3. Tal como na Venezuela, em que a situação era e é muitíssimo mais grave, tocando o limite da emergência humanitária, o Governo esteve inerte por longo tempo e actua negligentemente. Apesar das notícias que, depois do Verão – e só depois do Verão –, vieram à luz neste jornal sobre o alegado apoio aos portugueses e aos seus descendentes, o quadro destes três anos foi de mero cálculo político e de abandono no terreno das comunidades lusas. O plano de ajuda aos luso-venezuelanos chegou tarde e, ainda por cima, com a nota de que estava secreta ou discretamente em execução há muito tempo. Ora, é bem sabido o quão compreensivo e complacente o Governo português foi com Maduro, para já não lembrar o quão colaborante havia sido, em seu tempo, com Chávez. Na verdade, com muitos dos actuais ministros em funções governativas, Sócrates e Chávez foram grandes aliados políticos. Quem não se lembra dos computadores Magalhães, das empreitadas de construção em Caracas ou das rocambolescas encomendas de navios? Nessa época, em que o ministro Santos Silva, tal como hoje, tinha as mais altas responsabilidades públicas, não faltou quem alertasse para o desastre político, económico, social e humano que estava montado em Caracas. Mas estes negócios singulares e, agora mais recentemente, as simpatias do PCP, do Bloco e de intelectuais como Boaventura Sousa Santos, tudo suavizaram, tudo relativizaram, tudo adiaram. Os que agora rasgam as vestes com a Venezuela e se escandalizam com Maduro são os mesmos que antes teciam loas ao modelo venezuelano e à sua via do “socialismo bolivariano”. Estou especialmente à vontade, porque, nestas mesmas páginas, também critiquei algum deslumbre, ainda que mais ténue, do ministro Paulo Portas com a aventura venezuelana.

A verdade é a paciência beneditina do actual Governo português traduziu-se numa confiança cúmplice de que a comunidade lusa seria miraculosamente poupada ao processo de pauperização em curso. Os venezuelanos poderiam sofrer, mas a amizade chavista de Maduro excepcionaria e salvaria os portugueses. Pois bem, por mais prudência que fosse necessária para não pôr em risco a situação das nossas comunidades, a tolerância e a complacência para com o regime de Maduro, a confiança negligente de que nada sucederia, conduziram a população em geral (aí incluída, claro está a comunidade lusa e luso-descendente) a uma situação de urgência gritante.
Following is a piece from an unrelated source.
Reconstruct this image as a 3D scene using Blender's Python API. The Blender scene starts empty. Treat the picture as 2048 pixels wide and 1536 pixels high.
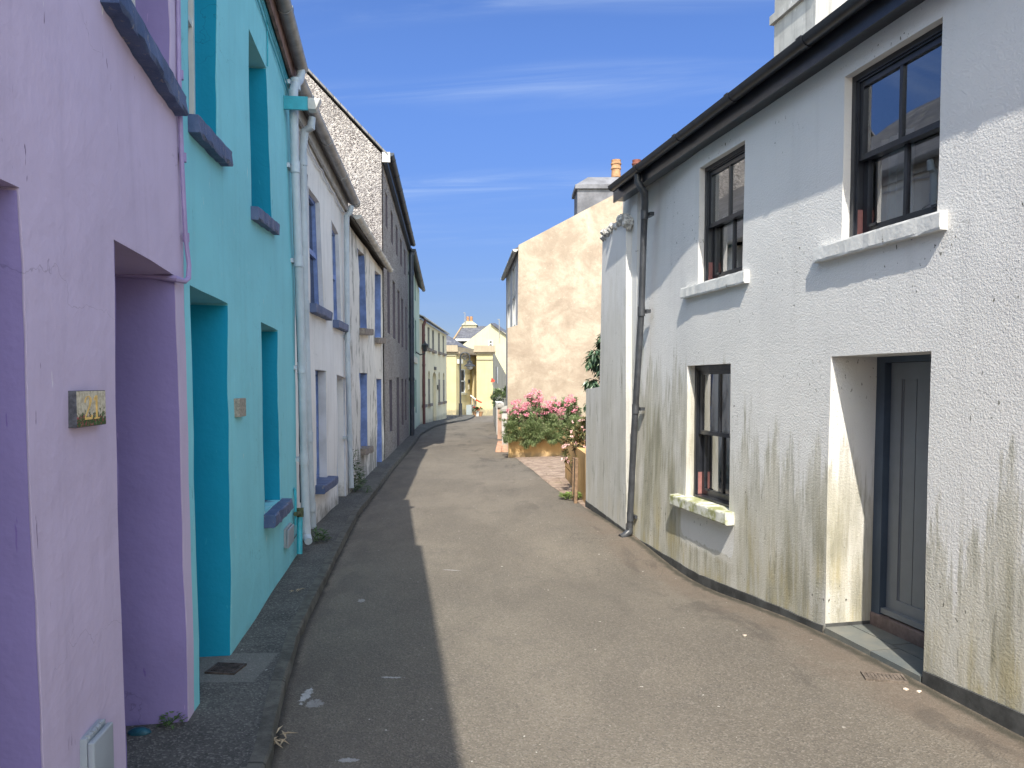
import bpy, bmesh, math, random
from mathutils import Vector, noise
random.seed(7)
sc = bpy.context.scene
col = sc.collection

# ---------------------------------------------------------------- camera
F = 1538.0; TH = math.radians(2.8); EYE = 1.65; CY = 768 + F*math.tan(TH)
cam_d = bpy.data.cameras.new('camera'); cam = bpy.data.objects.new('camera', cam_d); col.objects.link(cam)
cam.location = (0, 0, EYE); cam.rotation_euler = (math.pi/2 - TH, 0, 0)
cam_d.sensor_width = 36; cam_d.lens = 36*F/2048; cam_d.shift_y = (CY-768)/2048
cam_d.clip_start = .05; cam_d.clip_end = 4000
sc.camera = cam
# ---------------------------------------------------------------- light
SUN = Vector((.08, .87, -1.0)).normalized()
w = bpy.data.worlds.new('World'); sc.world = w; w.use_nodes = True
nt = w.node_tree; bg = nt.nodes['Background']
sky = nt.nodes.new('ShaderNodeTexSky'); sky.sky_type = 'NISHITA'; sky.sun_disc = False
sky.sun_elevation = math.asin(-SUN.z); sky.sun_rotation = math.atan2(-SUN.x, -SUN.y) % (2*math.pi)
sky.altitude = 0; sky.air_density = 1.0; sky.dust_density = .4; sky.ozone_density = 3.0
bg.inputs[1].default_value = .15
SKY_LOW = (.162, .176, .248, 1); SKY_HIGH = (.285, .355, .52, 1); SKY_BOOST = (2.4, 1.9, 1.36, 1)
# thin cirrus high in the sky, laid out by direction
tc = nt.nodes.new('ShaderNodeTexCoord')
sep = nt.nodes.new('ShaderNodeSeparateXYZ'); nt.links.new(tc.outputs['Generated'], sep.inputs[0])
def wm(op, a, b=None, c=None):
    n = nt.nodes.new('ShaderNodeMath'); n.operation = op
    for i, v in enumerate((a, b, c)):
        if v is None: continue
        if isinstance(v, (int, float)): n.inputs[i].default_value = v
        else: nt.links.new(v, n.inputs[i])
    return n.outputs[0]
zc = wm('MAXIMUM', sep.outputs[2], .03)
cx = wm('DIVIDE', sep.outputs[0], wm('ADD', zc, .12)); cyy = wm('DIVIDE', sep.outputs[1], wm('ADD', zc, .12))
cmb = nt.nodes.new('ShaderNodeCombineXYZ')
nt.links.new(wm('MULTIPLY', cx, .55), cmb.inputs[0]); nt.links.new(wm('ADD', wm('MULTIPLY', cyy, 3.2), wm('MULTIPLY', cx, .35)), cmb.inputs[1])
def wnoise(sc_, det, rough, dist=0):
    n = nt.nodes.new('ShaderNodeTexNoise'); n.inputs['Scale'].default_value = sc_; n.inputs['Detail'].default_value = det
    n.inputs['Roughness'].default_value = rough; n.inputs['Distortion'].default_value = dist
    nt.links.new(cmb.outputs[0], n.inputs['Vector']); return n.outputs['Fac']
def wrange(v, a, b, lo, hi):
    n = nt.nodes.new('ShaderNodeMapRange'); n.interpolation_type = 'SMOOTHSTEP'
    nt.links.new(v, n.inputs[0])
    for i, x in enumerate((a, b, lo, hi)): n.inputs[1+i].default_value = x
    return n.outputs[0]
cl = wm('MULTIPLY', wrange(wnoise(.75, 3, .5), .45, .75, 0, 1), wrange(wnoise(1.6, 7, .62, .8), .35, .8, 0, 1))
cl = wm('MULTIPLY', cl, wrange(sep.outputs[2], .14, .27, .12, 1))
mx = nt.nodes.new('ShaderNodeMix'); mx.data_type = 'RGBA'
nt.links.new(wm('MULTIPLY', cl, .75), mx.inputs['Factor'])
hs = nt.nodes.new('ShaderNodeMix'); hs.data_type = 'RGBA'; hs.blend_type = 'MULTIPLY'; hs.inputs['Factor'].default_value = 1
nt.links.new(sky.outputs[0], hs.inputs['A'])
# deep clear blue ahead, unseen sky overhead and behind boosted to add ambient light
t1 = nt.nodes.new('ShaderNodeMix'); t1.data_type = 'RGBA'; nt.links.new(wrange(sep.outputs[2], .0, .42, 0, 1), t1.inputs['Factor'])
t1.inputs['A'].default_value = SKY_LOW; t1.inputs['B'].default_value = SKY_HIGH
t2 = nt.nodes.new('ShaderNodeMix'); t2.data_type = 'RGBA'
nt.links.new(wm('MAXIMUM', wrange(sep.outputs[2], .55, .85, 0, 1), wrange(sep.outputs[1], .25, -.35, 0, 1)), t2.inputs['Factor'])
nt.links.new(t1.outputs['Result'], t2.inputs['A']); t2.inputs['B'].default_value = SKY_BOOST
nt.links.new(t2.outputs['Result'], hs.inputs['B'])
nt.links.new(hs.outputs['Result'], mx.inputs['A']); mx.inputs['B'].default_value = (1.9, 2.3, 2.9, 1)
nt.links.new(mx.outputs['Result'], bg.inputs[0])

sd = bpy.data.lights.new('sun', 'SUN'); so = bpy.data.objects.new('sun', sd); col.objects.link(so)
sd.energy = 3.0; sd.angle = math.radians(.5); sd.color = (1, .94, .83)
so.rotation_euler = SUN.to_track_quat('-Z', 'Y').to_euler(); so.location = (-5, -20, 30)
sc.view_settings.view_transform = 'Standard'; sc.view_settings.look = 'None'; sc.view_settings.gamma = 1
sc.view_settings.exposure = 1.32

# ---------------------------------------------------------------- scene bookkeeping
def tag(o, label, cat, group=None, kind=None):
    if label: o['label'] = label
    if cat: o['category'] = cat
    if group: o['group'] = group
    if kind: o['kind'] = kind
    return o
def thing(name, loc, label, cat, group=None):
    o = bpy.data.objects.new(name, None); o.location = loc; o.empty_display_size = .2; col.objects.link(o)
    return tag(o, label, cat, group)
def wloc(p):
    v = Vector((0, 0, 0))
    while p is not None: v = v + p.location; p = p.parent
    return v
def link(name, bm, m, parent=None, loc=None, smooth=False, angle=35):
    """vertices in bm are in world space; the object gets a sensible origin"""
    me = bpy.data.meshes.new(name)
    base = wloc(parent) if parent else Vector((0, 0, 0))
    if parent is None and loc is None:
        n = len(bm.verts); loc = Vector((0, 0, 0))
        xs = [v.co for v in bm.verts]
        loc = Vector(((min(v.x for v in xs)+max(v.x for v in xs))/2, (min(v.y for v in xs)+max(v.y for v in xs))/2, min(v.z for v in xs)))
    off = base if parent else Vector(loc)
    for v in bm.verts: v.co = v.co - off
    bm.normal_update()
    bm.to_mesh(me); bm.free()
    for mm in (m if isinstance(m, (list, tuple)) else [m]): me.materials.append(mm)
    if smooth:
        for p in me.polygons: p.use_smooth = True
        me.set_sharp_from_angle(angle=math.radians(angle))
    o = bpy.data.objects.new(name, me); col.objects.link(o)
    if parent: o.parent = parent
    else: o.location = off
    return o

# ---------------------------------------------------------------- geometry helpers
def ray(x, y):
    a = x-1024; b = -(y-CY); c, s = math.cos(TH), math.sin(TH)
    return Vector((a, F*c+b*s, -F*s+b*c))
def on_ground(x, y, z=0):
    d = ray(x, y); t = (z-EYE)/d.z; return Vector((d.x*t, d.y*t, z))
def at_depth(x, y, Y):
    d = ray(x, y); t = Y/d.y; return Vector((d.x*t, Y, EYE+d.z*t))
def bxw(bm, pts8):
    v = [bm.verts.new(p) for p in pts8]
    for f in ((0,3,2,1),(4,5,6,7),(0,1,5,4),(1,2,6,5),(2,3,7,6),(3,0,4,7)): bm.faces.new([v[i] for i in f])
    return v
def box(bm, a, b):
    (x0,y0,z0),(x1,y1,z1) = a, b
    return bxw(bm, [(x0,y0,z0),(x1,y0,z0),(x1,y1,z0),(x0,y1,z0),(x0,y0,z1),(x1,y0,z1),(x1,y1,z1),(x0,y1,z1)])
def bevel(bm, w, seg=2):
    bmesh.ops.bevel(bm, geom=list(bm.edges), offset=w, segments=seg, affect='EDGES', profile=.6)
def tube(bm, pts, r, seg=10, cap=True, arc=None):
    pts = [Vector(p) for p in pts]; n = len(pts)
    rs = r if isinstance(r, (list, tuple)) else [r]*n
    rings = []; prev = None
    for i, p in enumerate(pts):
        t = (pts[min(i+1, n-1)]-pts[max(i-1, 0)]).normalized()
        if prev is None:
            a = t.orthogonal().normalized()
            up = Vector((0, 0, 1))
            if abs(t.z) < .9: a = (up - t*up.dot(t)).normalized()
        else:
            a = (prev - t*prev.dot(t)).normalized()
        prev = a; b = t.cross(a)
        k = 1
        if 0 < i < n-1:
            c = (pts[i]-pts[i-1]).normalized().dot((pts[i+1]-pts[i]).normalized()); k = 1/max(.6, math.sqrt((1+c)/2))
        a0, a1 = arc if arc else (0, 2*math.pi)
        m = seg if not arc else seg+1
        rings.append([bm.verts.new(p + (a*math.cos(a0+(a1-a0)*j/seg)+b*math.sin(a0+(a1-a0)*j/seg))*rs[i]*k) for j in range(m)])
    for i in range(n-1):
        m = len(rings[i])
        for j in range(m if not arc else m-1):
            bm.faces.new((rings[i][j], rings[i][(j+1) % m], rings[i+1][(j+1) % m], rings[i+1][j]))
    if cap:
        bm.faces.new(rings[0][::-1]); bm.faces.new(rings[-1])
    return rings
def lathe(bm, c, prof, seg=16):
    c = Vector(c); rings = []
    for r, z in prof:
        rings.append([bm.verts.new(c+Vector((r*math.cos(2*math.pi*j/seg), r*math.sin(2*math.pi*j/seg), z))) for j in range(seg)])
    for i in range(len(prof)-1):
        for j in range(seg): bm.faces.new((rings[i][j], rings[i][(j+1) % seg], rings[i+1][(j+1) % seg], rings[i+1][j]))
    bm.faces.new(rings[0][::-1]); bm.faces.new(rings[-1])
def prism(bm, poly, d):
    d = Vector(d); a = [bm.verts.new(p) for p in poly]; b = [bm.verts.new(Vector(p)+d) for p in poly]
    bm.faces.new(a); bm.faces.new(b[::-1]); n = len(a)
    for i in range(n): bm.faces.new((a[i], b[i], b[(i+1) % n], a[(i+1) % n]))

class Wall:
    """vertical wall plane over the plan line p0-p1; u along it, d into the house"""
    def __init__(s, p0, p1, street):
        s.p0 = Vector((p0[0], p0[1], 0)); e = Vector((p1[0], p1[1], 0))-s.p0; s.L = e.length; s.t = e.normalized()
        n = Vector((s.t.y, -s.t.x, 0)); s.n = n if n.x*street > 0 else -n
    def P(s, u, z, d=0): return s.p0 + s.t*u - s.n*d + Vector((0, 0, z))
    def px(s, x, y, d=0):
        r = ray(x, y); o = s.p0 - s.n*d; k = (o - Vector((0, 0, EYE))).dot(s.n)/r.dot(s.n)
        q = Vector((0, 0, EYE)) + r*k; return ((q-s.p0).dot(s.t), q.z)
    def quad(s, pts): return [s.px(*p) for p in pts]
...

O problema aqui não é apenas o alheamento a que foram votadas as comunidades portuguesas, apesar das juras em contrário do secretário de Estado responsável em razão da matéria. É também a absoluta falta de uma estratégia de médio prazo que pudesse antever o terrível desenlace em que nos encontramos. E, diga-se de passagem, este desenlace não era difícil de prever.

4. Eis o risco a que estamos outra vez expostos, embora sem nenhum deste dramatismo humanitário (mas com muito “custo” humano), a propósito do "Brexit" e das comunidades lusas em terras britânicas. O plano de contingência vem tarde e a más horas. Se tudo se precipitar dentro de 60 dias, numa saída abrupta para um salto no escuro, o Governo cairá em mais uma saga de improviso e de resposta atabalhoada, que só somará confusão a uma situação que, já de si, tenderá para o caos. Toda a previsão de contingência está feita sem uma única reflexão sobre o que queremos no futuro com os britânicos e o que isso muda na nossa vida europeia.  

De há muito que digo e escrevo: porque não se constituiu uma frente de países médios de vocação atlântica, que definissem uma posição comum dentro da UE (Suécia, Dinamarca, Holanda, Irlanda) e que são os que mais perderão com a ausência da grande potência atlântica britânica? Porque nos resignámos a fazer parte do clube Med e do clube da coesão e não fomentamos, a par daqueles e sem nunca os descartar, um clube atlântico dentro da UE? Tudo seria mais previsível e controlável. Alguns dados surpreendentes do Eurobarómetro mostram que temos mais afinidades com o clube atlântico do que com o Sul mediterrânico.

O ministro Santos Silva é inegavelmente um homem culto e inteligente. Mas deixou-nos – a nós e aos portugueses que vivem fora do país – a navegar à vista.